A man who won a landmark challenge over access to copies of his accountancy exam scripts has lost an appeal claiming he had an additional right to access the originals because of his fears of “doctoring” of the papers.
In 2017, Peter Nowak won a European Court of Justice (ECJ) ruling that his scripts were personal data. Ultimately he was provided with a copy of that data by the Institute of Chartered Accountants of Ireland (ICAI) which ran the exams for trainee accountants. The matter arose out of his request for access having failed to pass his exams in 2009.
In July 2018, after the ECJ ruling and after his case came back before the High Court, he was supplied with a copy of the scripts.
An issue in relation to access to or right to the originals themselves remained.

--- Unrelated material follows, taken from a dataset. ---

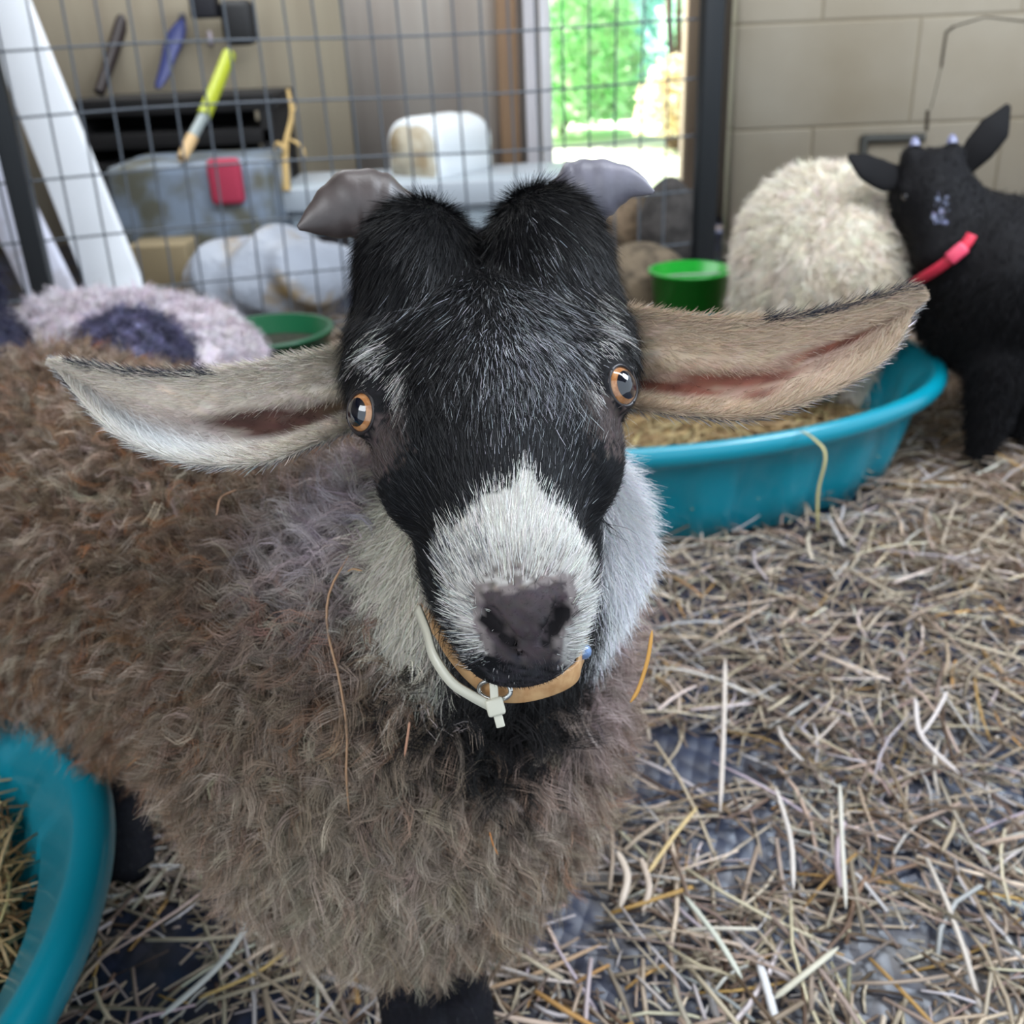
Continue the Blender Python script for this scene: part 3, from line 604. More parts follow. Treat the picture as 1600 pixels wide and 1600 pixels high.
# --- face hair
def skinpts(n, wf):
    p = sample(V, Q, n, wf); N_ = nrm(grad(goat_sdf, p)); return p, N_
def wface(c): 
    q, on, face, ck = regions(c); d = np.minimum(np.linalg.norm(q-EYE[-1], axis=1), np.linalg.norm(q-EYE[1], axis=1)); return np.where(on & (face | (q[:, 2] > -8)), 1., 0.)*(d > 1.5)*(1+1.0*(q[:, 2] > -4))
n = 130000; p, N_ = skinpts(n, wface); c = coat(p, N_); q = toL(p); u, v, w = q.T
inp = inpoly(u, v, WHP); ns = inpoly(u, v, NSP) & (w > -1.5)
D = np.outer(np.ones(n), hv)+np.outer(np.where(v < -6, u*.16, -u*.02), ha)+np.outer(np.where(v < -10.5, -.8, -.12), hw)
fl = (v > -2.2+.35*np.abs(u-.6)+rng.normal(0, .5, n)); D[fl] = np.outer((u[fl]-.4)*.11, ha)-hv*.9          # whorl: crown hair falls forward
low = v < NOSE[1]-.6; D[low] = -hv+np.outer(u[low]*.3, ha)
L = np.where(v > 4, .017, np.where(v > -3, .012, .0095))*rng.uniform(.6, 1.25, n); L = np.where(inp, L*1.05, L); L = np.where(ns, .0022, L); L = np.where((v < NOSE[1]-.4) & (w > -5), .004, L); L = np.where((np.abs(u) > 4.6) & (v < 4) , L*.6, L)
nb = inpoly(u, v, uvpoly([(680, 830), (715, 830), (715, 930), (690, 920)], .3)); L = np.where(nb, L*1.5, L)
big = strands(p, N_, D, L, c, rng.uniform(.00016, .00036, n), 3, lift=np.where(v > 4, .16, .14), curl=.0006, turns=.35, jit=.09, face=.5)
tag(mesh_np('face_hair', *big[:2], MH, goat, big[2]), kind='stuff')
# --- cheek ruff, throat, legs (straight soft hair)
def wck(c):
    q, on, face, ck = regions(c); return np.where(ck & ~face, 1., 0.)
n = 42000; p, N_ = skinpts(n, wck); c = coat(p, N_)
a_ = strands(p, N_, np.outer(np.ones(n), -hv*.9-hw*.3)+np.outer(np.sign((p-HO)@ha)*.3, ha), rng.uniform(.012, .026, n), c, .00045, 4, lift=.3, curl=.0016, turns=.7, jit=.2)
n = 16000; p, N_ = skinpts(n, lambda c: np.where((c[:, 2] < .24) & (c[:, 2] > .03), 1., 0.))
b_ = strands(p, N_, np.tile(A(0, 0, -1), (n, 1)), .008, coat(p, N_), .0006, 2, lift=.15)
v_, q_, c_ = join([a_, b_]); tag(mesh_np('soft_hair', v_, q_, MH, goat, c_), kind='stuff')
# --- wool: locks of curled fibres
def wool(sdf, V, Q, nl, per, wf, colf, L0, L1, curl, turns, width, spread=.0035, seg=6, lift=.55, down=.6, droop=.1, jit=.1):
    r = sample(V, Q, nl, wf); N_ = nrm(grad(sdf, r)); c = colf(r, N_); n = nl*per
    Dl = np.tile(A(0, 0, -down), (nl, 1))+rng.normal(0, .6, (nl, 3)); L = rng.uniform(L0, L1, nl); ph = rng.random(nl)*6.28; tu = rng.uniform(.5, 1.3, nl)*turns*np.sign(rng.normal(0, 1, nl)); cu = rng.uniform(.6, 1.3, nl)*curl; lf = np.clip(rng.normal(lift, .15, nl), .1, 1)
    rep = lambda x: np.repeat(x, per, 0)
    rr = rep(r)+rng.normal(0, spread, (n, 3)); NN = rep(N_); rr = rr-NN*np.sum((rr-rep(r))*NN, 1, keepdims=True)
    cc = rep(c)*np.exp(rng.normal(0, .12, (n, 1)))
    return strands(rr, NN, rep(Dl), rep(L)*rng.uniform(.8, 1.15, n), np.clip(cc, 0, 1), width, seg, curl=rep(cu)*rng.uniform(.8, 1.2, n), turns=rep(tu), lift=rep(lf), phase=rep(ph)+rng.normal(0, .16, n), droop=droop, jit=jit*.5, tipc=np.clip(cc*1.15, 0, 1), sink=.004)
def wwool(c):
    q, on, face, ck = regions(c); vis = np.clip(np.sum(nrm(CAM-c)*nrm(grad(goat_sdf, c)), 1)+.5, .15, 1)
    return np.where(on | ck | (c[:, 2] < .20), 0, 1.)*vis/np.linalg.norm(c-CAM, axis=1)
wv = wool(goat_sdf, V, Q, 15000, 14, wwool, coat, .020, .040, .0062, 1.15, .00055, spread=.0010, lift=.62, jit=.03)
wd_ = wool(goat_sdf, V, Q, 12000, 6, wwool, lambda p, n: coat(p, n)*.8, .010, .02, .004, .9, .0006, spread=.004, lift=.4)
v_, q_, c_ = join([wv, wd_]); tag(mesh_np('wool', v_, q_, MW, goat, c_), kind='stuff')

# ================================================================== other animals
def animal(name, loc, label, cat, sdf, lo, hi, h, colf, hair):
    t = thing(name, loc, label, cat); V, Q = surfnet(sdf, lo, hi, h, 5); V[:, 2] = np.maximum(V[:, 2], .002); mesh_np('body', V, Q, MSK, t, colf(V, None))
    v, q, c = hair(V, Q, sdf); tag(mesh_np('wool', v, q, MW, t, c), kind='stuff'); return t
# white sheep standing in the tub, seen from behind, head lowered in front of it
SO = P(1265, 418, 2.12)
def sheep_sdf(p):
    d = ell(p, SO, (.130, .25, .182)); d = smin(d, ell(p, SO+A(.0, -.08, .01), (.125, .16, .17)), .08)
    d = smin(d, cone(p, SO+A(.05, .2, .02), SO+A(.1, .42, -.08), .11, .075), .08); d = smin(d, cone(p, SO+A(.1, .42, -.08), SO+A(.13, .50, -.22), .065, .04), .04)
    for x, y in ((-.05, -.06), (.10, -.07), (-.06, .07), (.09, .08)):
        b = SO+A(x, y, -.12); d = smin(d, cone(p, b, (b[0], b[1], .05), .065, .026), .05)
    return d
def scolf(p, n):
    m = len(p); c = vary(lin(214, 206, 192), m, .08); q = p-SO
    s_ = np.clip(np.exp(-((q[:, 0]-.01)/.10)**2-((q[:, 2]+.06)/.12)**2)*(.62+.38*np.sin(q[:, 0]*60+5*np.sin(q[:, 2]*30))), 0, 1)[:, None]*.95*(q[:, 1] < 0)[:, None]
    return c*(1-s_)+s_*A(*lin(140, 116, 78))
animal('sheep', (SO[0], SO[1], 0), 'fluffy white sheep with dirty rump standing in the far teal tub', 'sheep', sheep_sdf, SO+A(-.3, -.4, -.7), SO+A(.35, .75, .35), .008, scolf,
       lambda V, Q, sdf: wool(sdf, V, Q, 9000, 6, lambda c: np.where(c[:, 2] > .2, 1., .15), scolf, .02, .045, .004, .8, .0016, spread=.006, seg=4, lift=.45, down=.8))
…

This was dealt with by the High Court which in February 2018 found his right of access under the Data Protection Acts did not require supply of the personal data held in its original form or format.
He appealed that decision and the Data Protection Commissioner (DPC) opposed the appeal. The ICAI was a notice party.
In the meantime, the ICAI offered him the opportunity to inspect the original scripts under controlled conditions. The ICAI’s solicitors told him, even though it was not obliged to do so, he could examine the copies he had been provided with against the originals.
He didn’t take the offer up because he was appealing the High Court dismissal of his case.
On Wednesday, the Court of Appeal (CoA) ruled the High Court was correct in law in dismissing his case.
Mr Justice Robert Haughton, on behalf of the three-judge CoA, said Mr Nowak had argued in his appeal that when a copy document is “doctored”, access to the original is desirable. Mr Nowak had also argued, unless the person seeking the data has access to the original, they cannot “check to see whether the data is accurate”.
He had said he “had concerns about the original scripts” and believed the copy was not correct. He “wanted the originals because of the risk of manipulation”, the judge said.
Mr Justice Haughton was satisfied Mr Nowak could not pursue the “doctoring” argument as it was based on hypothetical facts.
In these cases, the DPC, and the Circuit Court on appeal, can only determine the complaint on the facts presented to them, he said.
When it is further appealed to the High Court and further again to the CoA, all that can be determined is a point of law, he said. The higher courts must take the facts as presented before the DPC, and before the Circuit Court.
There had never been any evidence before the DPC or the Circuit Court of doctoring or manipulation, he said.
In arguments for the DPC, the appeal court was told that under a 1995 EU Data Protection Directive (95/46/EC) and the Data Protection Act, a person was only entitled to a full summary of data “in an intelligible form”.
Mr Nowak claimed the Act states the obligation to provide data was for a copy of the material in a permanent form unless the supply of a copy is not possible or involves disproportionate effort where the person seeking the data “agrees otherwise.”
He argued he had not agreed to merely accepting a copy and that in requiring the originals he was “agreeing otherwise.”
Mr Justice Haughton did not agree with that contention.
He was satisfied the High Court correctly identified and interpreted the EU directive and the Data Protection Act. Mr Nowak failed to point to any error of law, he said.
He agreed with the High Court the obligation on the ICAI did not extend to an obligation to provide original exam scripts or to produce them for inspection.